Starring: Paul Walker, Idris Elba, Chris Brown, Hayden Christensen. Michael Ealy, Jay Hernandez, Matt Dillon, Zoe Saldana

Director: John Luessenhop

Writer(s): Peter Allen, Gabriel Casseus, John Luessenhop

Cinematography: Michael Barrett

Original Score: Paul Haslinger

Running Time: 107 Mins.

The best crime drama since The Departed and the best heist movie since Heat, that is what I have witnessed this Autumn, suffice to say that Takers is not that film…with Ben Affleck’s terrific The Town receiving those plaudits from me and a great many others, something which leaves Takers up the creek without a paddle as its credentials are hardly rock solid to begin with. Case in point, it stars Paul Walker, Hayden Christenten and a couple of rappers/wannabe actors (Chris Brown and T.I.) as well as Matt DIllon who’s descent into mediocre fare better suited to DTV (Armoured, Old Dogs and You Me and Dupree) is only solidified here, add to that a fledgling director and one of the most hackneyed premises ever and the signs are hardly encouraging.

Alas this signs are largely correct, forgettable but passable, Takers is everything you would expect, which is pretty much all of the above…in spades! In all fairness though it has no aspirations besides a short sharp burst on entertainment, there is little attempt at depth beyond a sub-plot involving Idris Elba’s character’s sister and even that hasn’t enough time spent on it to become offensive. So what of plot, well there’s this one big heist a gang of bank robbers want to pull off that has been set up by someone who previously took the fall for them, should they trust him or not? Take a guess…I bet you will be right! And hot on their tale is Matt Dillon’s detective and his partner (Hernandez), so into the mix is an attempt at a corruption plot and the weakest attempt at a love story you will likely see all year which displays the biggest waste of the film’s talent in Zoe Saldana!

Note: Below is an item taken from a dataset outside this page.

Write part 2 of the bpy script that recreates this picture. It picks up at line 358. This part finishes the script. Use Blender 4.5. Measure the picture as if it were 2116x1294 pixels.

But a lack of aspiration can sometimes be a saving grace for the film is pacey enough to grip with spontaneity and shockingly Hayden Christenten turns in an enjoyable performance, something complimented by some nice visual flourishes, Luessenhop clearly knows how to shoot an action scene with some flair even if it’s nothing we haven’t seen before. Sadly the positives all too easily get bogged down by the hackneyed scripting and a predictable finale that tries to pack some punch but fails to the point where I am struggling to recall what happened, never a good sign!

The saddest thing to come from the film is the waste of talent that is Idris Elba, while The Losers was enjoyable he really isn’t  stretching the acting chops he so clearly has on the basis of TV series such as Luther, someone please give the guy a part he is worthy of and not the fourth leg in a team based film! Which leads me to the final point, structure, the story was evidently written with the idea that each of the cast would get their moment to shine amongst the team based aesthetic. Neither of these are pulled of successfully, with only Christenten making an impact and next to no chemistry between anyone else, something that is crucial in a film of this nature, even the weakest examples of the genre usually manage a little of that important ingredient.


Takers is the film you would expect, entirely forgettable and with very few redeeming features, so n0t awful then but a bit of a waste of time.